Zudem erinnerte Hill die Verwandtschaft daran, dass Murdoch nicht unbedingt die Gefahr für das Wall Street Journal darstelle, die man zunächst sah. Dem Käufer gehe es schließlich um die Glaubwürdigkeit des Unternehmens, die er für weitere Ausflüge in den Finanznachrichtensektor braucht. Das Wall Street Journal inhaltlich zu beeinflussen würde dem Unternehmen binnen kürzester Zeit das Kapital rauben, um das es Murdoch geht.

Nun scheinen einige Bancroft-Stiftungen, die gemeinsam mehr als ein Drittel der stimmstarken B-Aktien halten, hinter dem Deal mit Murdoch zu stehen. Gemeinsam mit den ausstehenden Aktien, die von Investoren gehalten werden, ist das nach Informationen des Wall Street Journal mehr als genug, um in der Vollversammlung einen Verkauf durchzusetzen.

Zuletzt scheint es in den Verhandlungen der Familie nur noch um Details gegangen zu sein. In der Nach habe man, so Medienberichte, nur noch darüber gesprochen, wer im Falle eines Verkaufs an Murdoch die Beratungsgebühren bezahlt, die der Familie Bancroft in Rechnung gestellt werden dürften. Die hat sich, seit das 5 Milliarden Dollar schwere Übernahmeangebot eingereicht wurde, von Merrill Lynch sowie einigen renommierten Kanzleien beraten lassen. Bis zu 30 Millionen Dollar dürften dafür anfallen.

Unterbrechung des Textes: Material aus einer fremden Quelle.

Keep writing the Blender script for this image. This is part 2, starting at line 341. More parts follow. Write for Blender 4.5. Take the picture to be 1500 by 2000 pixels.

Offensichtlich sind diese Details nun geklärt, und die Bancroft-Familie gibt nach. Rupert Murdoch hat ein Ziel erreicht, das er nach eigenem Bekunden schon seit Jahren heimlich verfolgt hat. Einem TV-Sender „Fox Business“ steht nun nichts mehr im Weg. Beiträge über Beyoncé und dicke Überschriften wird man aber auch in Zukunft bei der hauseigenen Konkurrenz finden, und nicht im Wall Street Journal.